The 25 basic-point benchmark one-year rate increase by the People's Bank of China, the central bank, was the second in just over two months, and while the timing just before year-end may have been a surprise among investors, the move itself was not. China's leaders have pledged to make fighting inflation a top priority in 2011, although it could mean a relatively slower growth of its GDP.

Global oil prices dipped to just a little above 90 dollars per barrel after briefly hitting a 26-month peak of nearly 93 dollars a barrel, as the Chinese rate hike raised fears of slowing demand. Gold prices ended down, too.

The week between Christmas and New Year's is typically considered "the Santa Claus rally time" for stocks, and analysts estimate that investors are expected to come back to markets and buy shares this week.

On Wall Street, the Dow Jones industrial average fell 18.46 points, or 0.16 percent, to 11,555.03. The Nasdaq Composite Index rose 1.67 points, or 0.06 percent, to 2,667.27.

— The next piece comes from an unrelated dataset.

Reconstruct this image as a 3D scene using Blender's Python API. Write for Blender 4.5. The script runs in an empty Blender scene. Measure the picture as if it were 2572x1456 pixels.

China's central bank Saturday announced a hike in the benchmark one-year lending rates by 25 basis points to 5.81 percent and an increase in the benchmark deposit rate by 25 basis points to 2.75 percent.

The euro rose after shaking off losses below its 200-day moving average. It was last up 0.36 percent at $1.3162. against the yen, the dollar fell 0.08 at 82.79 yen.

In commodities markets, oil prices pulled back from a 26-month high in response to China's action, which countered the influence of severe cold weather in the United States and Europe.